In other words: if the project blows up, investors cannot file a collective lawsuit, only sue individually. Worse, if the team launches legal counterattacks, investors might end up paying legal fees themselves.

This clause basically told investors upfront: “We know there will be risks, but don’t even think about suing us together.”

This made YZY look even more like a capital operation — using celebrity halo for traffic, while designing legal shields to protect insiders’ exits.

Kanye’s Contradictions: From Rejecting Tokens to Full Endorsement

If we only look at the project, it might still seem like just another capital game. But put it against Kanye’s past words and it becomes ironic.

  • Earlier this year, Kanye said publicly: “I will never issue a coin, hype is deceiving fans.”
  • He revealed that someone offered him $2 million to promote a rug coin, but he refused.
  • Yet months later, he not only launched YZY but personally endorsed it, even rolling out a payment system and cards.

This sharp reversal raised doubts: had Kanye’s account been compromised or “taken over”? Some users even pointed to odd signs: sudden increase in crypto KOL follows, profile settings changes, etc. Though Kanye denied it, the inconsistency made his motives questionable.

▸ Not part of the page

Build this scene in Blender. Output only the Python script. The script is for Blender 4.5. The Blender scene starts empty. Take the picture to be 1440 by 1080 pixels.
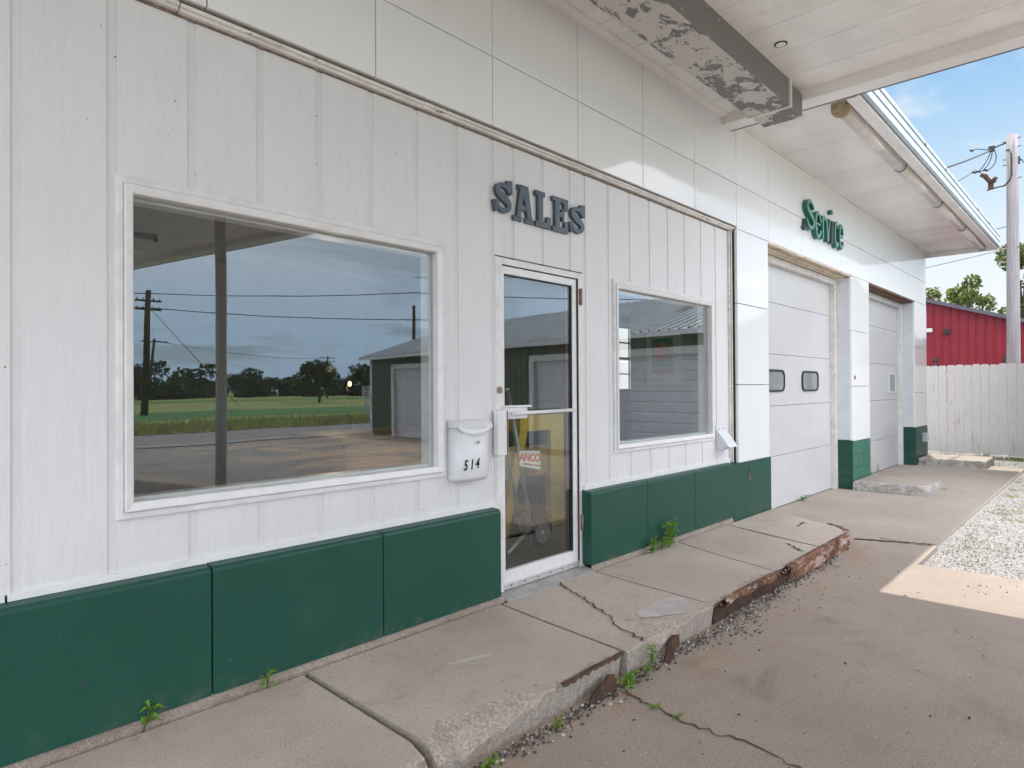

So was YZY really Kanye’s personal business experiment — or a capital team’s manipulation using his brand? Only he knows the truth.

Final Thoughts: Cold Reflection Behind the Frenzy

Kanye West’s YZY is undoubtedly one of the most sensational crypto stories of August 2025. From a $3 billion market cap myth, to on-chain insider exposures, to legal clauses shielding the project team, this celebrity-fueled crypto experiment looks like a massive capital gamble.

For investors, there are some takeaways:

  • Celebrity aura ≠ investment value. Don’t let fandom cloud judgment.
  • On-chain data never lies. Insider manipulation is more telling than any announcement.
  • Beware of legal clauses. If a project tells you “you can’t sue us,” take it as a red flag.
  • Celebrity tokens = high-risk speculation. Good for short-term trades, not long-term value.

Ultimately, will YZY evolve into a genuine ecosystem success — or collapse like LIBRA? Only time will tell.